Big Ben wants to pass more but isn't given the green light

As the Pittsburgh Steelers' coaches continue to study what changes are needed in the wake of their Super Bowl XLV loss -- because what else is there to do these days? -- Ben Roethlisberger seized a media opportunity to indirectly offer them some advice.

With the lockout preventing Big Ben and every other NFL player from having direct contact with coaches, he told the Pittsburgh Post-Gazette that he and offensive coordinator Bruce Arians would like to throw the ball more but hinted that orders from an unspecified higher level of team authority mandates that the Steelers make an honest effort to run.

Translation: "Let me attempt more passes, please!"

The exact source of the edict for the Steelers to maintain offensive balance is unclear. Does it come from coach Mike Tomlin? From ownership? From long-standing tradition with one of the most rabid fan bases in league history? From all of the above?

The suspicion here is that it is a combination of what Tomlin, who with a Super Bowl win and considerable success on his coaching resumé has plenty of clout, and Steelers ownership prefers. Tomlin is a defensive-oriented guy. He has a great defense. Controlling the clock is a good way to help make the defense even stronger. And there's no reason to believe his bosses would be anything but supportive of that philosophy.
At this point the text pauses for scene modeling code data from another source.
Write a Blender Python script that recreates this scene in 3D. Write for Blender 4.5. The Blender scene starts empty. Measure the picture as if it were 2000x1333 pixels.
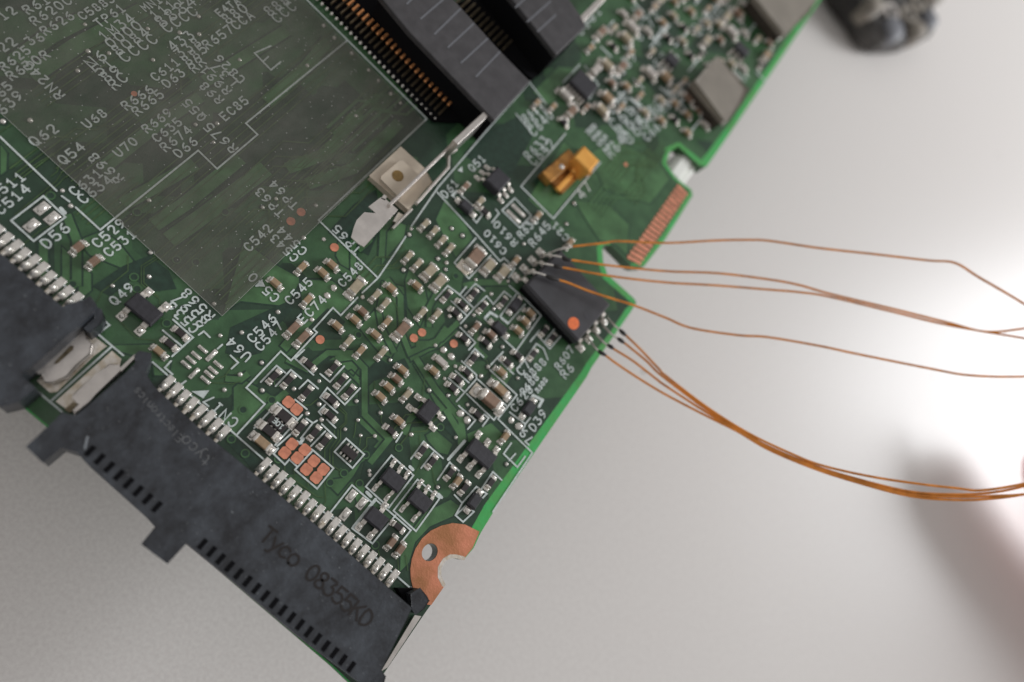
import bpy, math, random
from mathutils import Vector, Matrix
from mathutils.geometry import tessellate_polygon
rnd = random.Random(7)
S = bpy.context.scene; COL = S.collection
S.unit_settings.scale_length = 0.01          # one unit is a centimetre
# ------------------------------------------------------------------ camera
# The board's top face is z = 0, x and y run along its edges; the camera stands 6.15 cm above it.
W_, H_ = 2000.0, 1333.0
CX, CY = 1000.0, 666.5
HC = 6.15
va = Vector((7500-CX, -(6600-CY))); vb = Vector((2900-CX, -(-1800-CY)))
F = math.sqrt(-va.dot(vb))
ax = Vector((va.x, va.y, -F)).normalized(); ay = Vector((vb.x, vb.y, -F)).normalized(); az = ax.cross(ay)
R = Matrix((ax, ay, az))                     # camera vector -> world vector
CAMPOS = Vector((0, 0, HC))
def ray(px, py):
    return R @ Vector((px-CX, -(py-CY), -F))
def P(px, py, z=0.0):                        # photo measurement -> point of the plane at height z
    d = ray(px, py); t = (z-HC)/d.z
    return CAMPOS + d*t
def depth(p):
    return -(R.transposed() @ (p-CAMPOS)).z
cd = bpy.data.cameras.new('camera'); cam = bpy.data.objects.new('camera', cd); COL.objects.link(cam)
cam.matrix_world = Matrix.Translation(CAMPOS) @ R.to_4x4()
cd.sensor_width = 36; cd.lens = F/W_*36; cd.clip_start = .05; cd.clip_end = 2000
S.camera = cam
cd.dof.use_dof = True
cd.dof.focus_distance = depth(P(640, 760, .05))
cd.dof.aperture_fstop = cd.lens*0.001/0.16           # aperture 0.16 cm across
S.render.resolution_x = 1024; S.render.resolution_y = 682
S.view_settings.view_transform = 'Standard'; S.view_settings.look = 'None'
S.view_settings.exposure = .56; S.view_settings.gamma = 1
# ------------------------------------------------------------------ light
wd = bpy.data.worlds.new('World'); S.world = wd; wd.use_nodes = True
bg = wd.node_tree.nodes['Background']; bg.inputs[0].default_value = (1, .972, .965, 1); bg.inputs[1].default_value = .31
TZ = -1.5                                             # table top
def area(name, loc, target, sx, sy, power, col):
    ld = bpy.data.lights.new(name, 'AREA'); ld.shape = 'RECTANGLE'; ld.size = sx; ld.size_y = sy
    ld.energy = power; ld.color = col
    o = bpy.data.objects.new(name, ld); COL.objects.link(o); o.location = loc
    o.rotation_euler = (target-loc).to_track_quat('-Z', 'Y').to_euler(); return o
rp = P(1945, 850, TZ); rd = (rp-CAMPOS).normalized(); rd.z = -rd.z
WINPOS = rp + rd*30
area('window_light', WINPOS, P(1100, 600), 15, 13, 7000, (.95, .97, 1))

# ------------------------------------------------------------------ materials
def mat(name, col, rough=.5, metal=0, noise=0, nscale=20, bump=0, bscale=60, coat=0, spec=.5, col2=None, emi=None):
    m = bpy.data.materials.new(name); m.use_nodes = True; nt = m.node_tree
    b = nt.nodes['Principled BSDF']
    b.inputs['Base Color'].default_value = (*col, 1); b.inputs['Roughness'].default_value = rough
    b.inputs['Metallic'].default_value = metal; b.inputs['Coat Weight'].default_value = coat
    b.inputs['Specular IOR Level'].default_value = spec
    tc = nt.nodes.new('ShaderNodeTexCoord')
    if noise or col2:
        n = nt.nodes.new('ShaderNodeTexNoise'); n.inputs['Scale'].default_value = nscale; n.inputs['Detail'].default_value = 6
        nt.links.new(tc.outputs['Object'], n.inputs['Vector'])
        r = nt.nodes.new('ShaderNodeValToRGB')
        c2 = col2 or tuple(max(0, c*(1-noise)) for c in col); c1 = col if col2 else tuple(min(1, c*(1+noise)) for c in col)
        r.color_ramp.elements[0].position = .35; r.color_ramp.elements[1].position = .65
        r.color_ramp.elements[0].color = (*c2, 1); r.color_ramp.elements[1].color = (*c1, 1)
        nt.links.new(n.outputs['Fac'], r.inputs['Fac']); nt.links.new(r.outputs['Color'], b.inputs['Base Color'])
    if bump:
        n2 = nt.nodes.new('ShaderNodeTexNoise'); n2.inputs['Scale'].default_value = bscale; n2.inputs['Detail'].default_value = 4
        nt.links.new(tc.outputs['Object'], n2.inputs['Vector'])
        bp = nt.nodes.new('ShaderNodeBump'); bp.inputs['Strength'].default_value = bump; bp.inputs['Distance'].default_value = .01
        nt.links.new(n2.outputs['Fac'], bp.inputs['Height']); nt.links.new(bp.outputs['Normal'], b.inputs['Normal'])
    return m
M = {}
def solder_mask():
    m = bpy.data.materials.new('solder_mask'); m.use_nodes = True; nt = m.node_tree; N = nt.nodes; L = nt.links
    b = N['Principled BSDF']; tc = N.new('ShaderNodeTexCoord')
    mp = N.new('ShaderNodeMapping'); mp.inputs['Rotation'].default_value = (0, 0, math.radians(45)); L.new(tc.outputs['Object'], mp.inputs['Vector'])
    wn = N.new('ShaderNodeTexNoise'); wn.inputs['Scale'].default_value = 1.3
    L.new(tc.outputs['Object'], wn.inputs['Vector'])
    v = N.new('ShaderNodeTexVoronoi'); v.distance = 'CHEBYCHEV'; v.inputs['Scale'].default_value = 1.9
    L.new(mp.outputs[0], v.inputs['Vector'])
    bw = N.new('ShaderNodeRGBToBW'); L.new(v.outputs['Color'], bw.inputs[0])
    r = N.new('ShaderNodeValToRGB'); r.color_ramp.interpolation = 'LINEAR'
    e = r.color_ramp.elements; e[0].position = .40; e[0].color = (.024, .056, .032, 1); e[1].position = .43; e[1].color = (.047, .115, .050, 1)
    L.new(bw.outputs[0], r.inputs[0])
    n = N.new('ShaderNodeTexNoise'); n.inputs['Scale'].default_value = 7; n.inputs['Detail'].default_value = 8; L.new(tc.outputs['Object'], n.inputs['Vector'])
    mx = N.new('ShaderNodeMix'); mx.data_type = 'RGBA'; mx.blend_type = 'MULTIPLY'; mx.inputs[0].default_value = .55
    r2 = N.new('ShaderNodeValToRGB'); r2.color_ramp.elements[0].position = .3; r2.color_ramp.elements[0].color = (.45, .5, .5, 1); r2.color_ramp.elements[1].position = .7; r2.color_ramp.elements[1].color = (1.3, 1.3, 1.25, 1)
    L.new(n.outputs['Fac'], r2.inputs[0]); L.new(r.outputs[0], mx.inputs[6]); L.new(r2.outputs[0], mx.inputs[7])
    # light through copper-free laminate is painted as bright green in the border strip
    L.new(mx.outputs[2], b.inputs['Base Color'])
    b.inputs['Roughness'].default_value = .3
    n3 = N.new('ShaderNodeTexNoise'); n3.inputs['Scale'].default_value = 35; L.new(tc.outputs['Object'], n3.inputs['Vector'])
    bp = N.new('ShaderNodeBump'); bp.inputs['Strength'].default_value = .25; bp.inputs['Distance'].default_value = .01
    L.new(n3.outputs[0], bp.inputs['Height']); L.new(bp.outputs[0], b.inputs['Normal'])
    return m
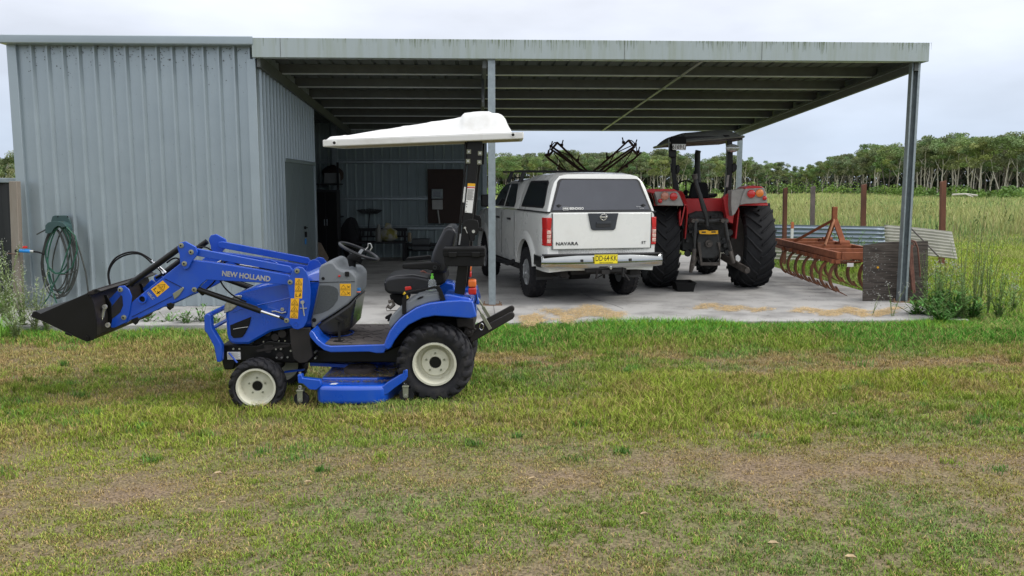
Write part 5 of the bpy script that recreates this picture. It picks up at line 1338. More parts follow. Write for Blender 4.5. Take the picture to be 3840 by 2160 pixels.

Here's the thing, though: In a pass-driven league, why limit what a two-time Super Bowl-winning quarterback can do? Roethlisberger is a great quarterback. He can make special things happen with his throwing arm that other quarterbacks can't. He is usually at his very best when he's moving and throwing, which is often.

So if the idea of mixing in a substantial number of runs is to keep opposing defenses honest and help reduce the pressure on Big Ben, forget about it. The pressure will be felt, because Big Ben will insist on waiting until the last possible moment to release the ball. And he'll usually make a big play.

This is what Roethlisberger does best. This is what the offense, which doesn't have the line or backfield talent for a consistently dominant rushing attack, does best.

Would it have made a difference in the Super Bowl? The fact is, in that game, Roethlisberger dropped back to pass 41 times, only one fewer than his Green Bay Packers counterpart, Aaron Rodgers. Roethlisberger's 25 completions were one more than Rodgers made. The difference was Rodgers connected for more yards (304 to 263), more touchdowns (three to two) and had no interceptions to Big Ben's two (one of which was returned for a touchdown).

Pittsburgh's running backs combined for 19 carries, eight more than Green Bay's James Starks, so no massive difference there, either.

Nevertheless, it's clearly an issue to monitor whenever the 2011 season begins.

It would be nice if Roethlisberger's message was received and will be acted upon ... but I'm not holding my breath.